Tuesday, July 15, 2014

Lawn Perfection



When I was a kid, I once complained to my mom about boredom during a particularly slow summer, because I grew up with kids who weren't exactly on my level, which always left me wondering what to do next. Naturally, I developed an enormous amount of entertainments while alone. In response to my "whining", my mom ordered me to the basement for a big, white, plastic bucket to pick out every dandelion in the backyard with my little next door neighbor, because she didn't want "weeds" in "her" lawn. She would also suggest we do laundry, wash dishes, fold clothes, and other horrors when we hinted at boredom, so I learned industrious, productive habits early on.

We did that for awhile, then became actually bored, after exhausting every avenue available to us through this venue: we decorated ourselves with flower crowns and garlands, then went indoors and pretended to be Greek Goddesses, wrapping ourselves in bedsheets, giggling in the guest bedroom downstairs, doing playacting that I sourced from the books on the shelf.

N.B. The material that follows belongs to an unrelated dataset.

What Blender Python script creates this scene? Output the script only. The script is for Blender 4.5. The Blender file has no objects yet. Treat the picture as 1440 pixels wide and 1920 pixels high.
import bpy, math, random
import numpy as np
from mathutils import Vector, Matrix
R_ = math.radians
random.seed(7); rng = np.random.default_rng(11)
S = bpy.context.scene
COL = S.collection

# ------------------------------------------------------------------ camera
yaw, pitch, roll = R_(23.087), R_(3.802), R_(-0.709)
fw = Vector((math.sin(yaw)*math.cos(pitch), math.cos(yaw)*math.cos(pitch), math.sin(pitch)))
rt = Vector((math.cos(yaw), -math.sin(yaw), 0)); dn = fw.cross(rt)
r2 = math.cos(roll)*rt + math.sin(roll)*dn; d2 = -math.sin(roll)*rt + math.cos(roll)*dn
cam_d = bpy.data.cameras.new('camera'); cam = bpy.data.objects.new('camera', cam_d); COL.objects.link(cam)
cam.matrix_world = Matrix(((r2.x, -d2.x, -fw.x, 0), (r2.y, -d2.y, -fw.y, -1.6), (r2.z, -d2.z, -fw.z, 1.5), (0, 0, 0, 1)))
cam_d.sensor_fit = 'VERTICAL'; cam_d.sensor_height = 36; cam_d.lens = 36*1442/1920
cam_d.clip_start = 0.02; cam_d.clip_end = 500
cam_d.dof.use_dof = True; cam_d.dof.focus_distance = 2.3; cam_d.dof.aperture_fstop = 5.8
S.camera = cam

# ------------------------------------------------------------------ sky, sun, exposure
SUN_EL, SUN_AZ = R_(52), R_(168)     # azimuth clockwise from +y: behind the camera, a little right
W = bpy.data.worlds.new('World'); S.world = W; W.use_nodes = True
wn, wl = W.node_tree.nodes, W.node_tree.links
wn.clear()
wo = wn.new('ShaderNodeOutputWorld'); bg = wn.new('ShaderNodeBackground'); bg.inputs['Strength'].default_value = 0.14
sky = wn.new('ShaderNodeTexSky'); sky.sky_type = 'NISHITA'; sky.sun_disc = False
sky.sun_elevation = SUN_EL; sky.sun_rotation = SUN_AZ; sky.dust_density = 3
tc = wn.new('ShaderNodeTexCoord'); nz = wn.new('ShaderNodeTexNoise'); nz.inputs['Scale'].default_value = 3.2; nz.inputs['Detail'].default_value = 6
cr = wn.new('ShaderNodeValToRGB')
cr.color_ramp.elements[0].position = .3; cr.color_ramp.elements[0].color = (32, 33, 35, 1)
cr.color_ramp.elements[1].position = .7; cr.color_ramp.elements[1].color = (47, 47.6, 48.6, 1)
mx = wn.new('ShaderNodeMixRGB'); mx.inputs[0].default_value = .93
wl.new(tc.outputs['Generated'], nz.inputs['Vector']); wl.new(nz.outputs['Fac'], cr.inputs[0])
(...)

Finally my mom came downstairs to see what all the commotion was about, to find me and my friend jumping up and down on the bed, grabbing each other when we fell down, laughing over the stupid romantic phrases adults used in soap operas, like "Darling, I'm yours!", pretending all the world was a stage.


I still do that, and I still appreciate a really nice yard, even ones with hundreds of wildflowers one might consider a "weed" in passing, as I still love hammy, over-dramatic, bad acting for sport; life lessons learned in childhood, now made into art. Such is the life.